As lawmakers and working class people become aware of tough on crime campaigns, the term “mass incarceration” has been uttered by criminal justice reformers.
The question remains: does mass incarceration truly reflect the population numbers of the masses? For example, Latinos represent 46% of California’s incarcerated population and Blacks represent 28%, despite Blacks representing 6% of California’s overall population, according to the Prison Policy Initiative.
Researchers Wendy Sawyer and Peter Wagner’s report “Mass Incarceration, The Whole Pie” suggests that prison population numbers are more reflective of those living at or below the poverty line.
The report also showed that the criminal justice system penalizes poverty, starting with the cost of bail. The median felony bail bond amount is $10,000 equivalent of eight months’ income for someone who is arrested. As a result, people with low incomes are more likely to face the harms of pretrial detention.

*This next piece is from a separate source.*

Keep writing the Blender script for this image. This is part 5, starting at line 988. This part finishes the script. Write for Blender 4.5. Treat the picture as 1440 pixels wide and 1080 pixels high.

Poverty is not only a forecast for imprisonment, it is also often the outcome, as a criminal record and time spent in prison destroys wealth, creates debt, and extinguishes certain job opportunities, stated the report.
San Quentin resident Lee Sanchez, 37, said he was raised by a single parent and grew up in a neighborhood where criminality was normalized.
“When was a kid, I saw my father work hard as a construction worker, but no matter how hard he worked, we were still dirt poor,” Sanchez said. “Dad ended up pivoting to a life of crime because he saw it as being more lucrative and a more coherent way to get us [siblings] out of poverty.”
According to Sanchez his father was eventually arrested and sent to prison. Sanchez followed his father’s footsteps directly to the front steps of prison, and trace his current incarceration back to his family’s poverty.
A questionnaire was circulated throughout the San Quentin community asking residents about their childhood financial status. The questionnaire revealed that 78 out of the 100 responses exhibited that residents lived at or below the poverty line, which was anyone with an income of less than $40,000 a year.
The complete removal of the California paper food stamps program occurred in 2004, switching to a debit card, according to California.gov. The questionnaire also revealed 81 out of 100 residents could name at least two colors of the different denominations of paper food stamp.
“Self-help groups are cool, they arm you with the tools to be able to exist in society,” said Charles George, 48, a SQ resident. “On the flip side, I feel like prison should offer more vocational skills that I can use to move directly into a field of employment.”
George said that he believed crime and imprisonment were a direct offspring of the desperation of unemployment and lack of opportunity.
“A good paying job is the only way to pull yourself out of poverty and out of the crosshairs of the justice system,” George said. “That trucking school [Concrete Rose Truck Driver Training Program] and Coding [The Last Mile’s website development program]… [there] should be a lot more programs that create a direct pipeline into an industry.”
A prior felony conviction reduces a person’s chance of entering into the middle class by 57%, while increasing the chance of reoffending or imprisonment by 61%, according to the study.
“For every dollar invested in a prison, the same should be invested in poor communities,” Sanchez said. “You don’t see people from nice neighborhoods in here [prison] with us, poverty is the tie that binds us all together.”